As for its ambivalent dealings with the West, China has long alternated between periods of openness and times of circling the wagons. Its leaders have adopted Western ways only to shrug them off. They have shut the borders when they felt the contacts were hurting them. These days, China is pushing its promising youngsters to learn English – teaching it from the earliest years – and facilities from the subway here to signs on school buildings, in stores and on major locations boast English. I am teaching in the Global Business Journalism program, an example of China’s openness, as Western journalists teach their techniques to Chinese graduate students. This sort of openness would have been unthinkable only a few decades ago.

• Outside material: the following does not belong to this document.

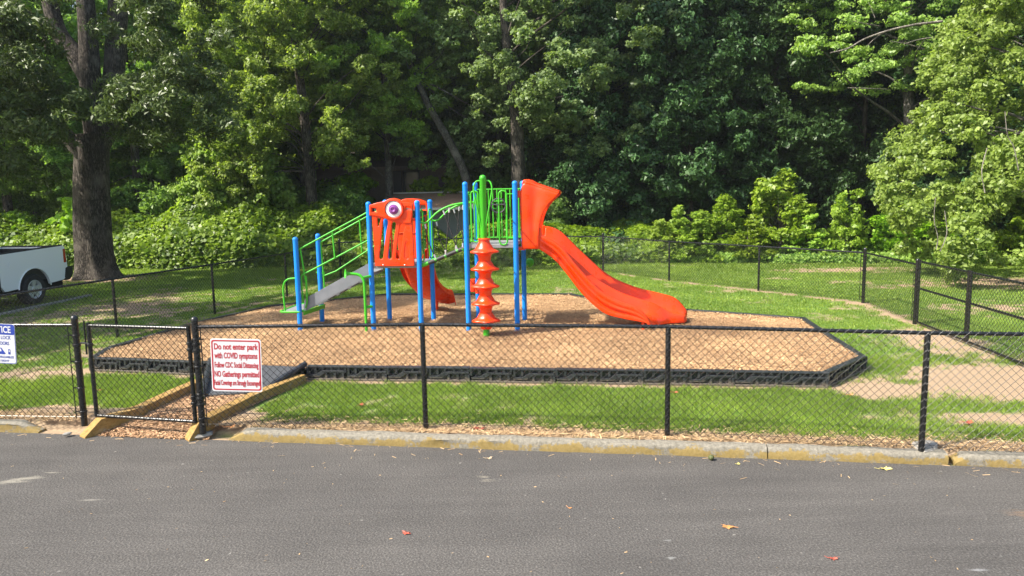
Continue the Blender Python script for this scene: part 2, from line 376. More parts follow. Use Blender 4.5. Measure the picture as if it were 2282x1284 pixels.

Like any developing economy, China’s system has a long way to go. It has come remarkably far since it set out on the once-reviled capitalist road in the early 1980s. Even as it pushes ahead technologically – as symbolized by Tiangong-1, its gleaming towers in Beijing and the bullet trains that zip around the country – it will continue to grapple with problems spawned by income inequality. Growing – and sharing — the wealth, and opening the doors more to the outside are unlikely to proceed evenly. The march forward may be marked by occasional steps backward – as with the government’s attitude toward Facebook. But, unlike earlier times when China’s leaders sought to close the country off from the rest of the world, it may be that such insularity proves impossible in a globally integrated economy. For hundreds of millions of Chinese, the open door will lead to a dazzling future.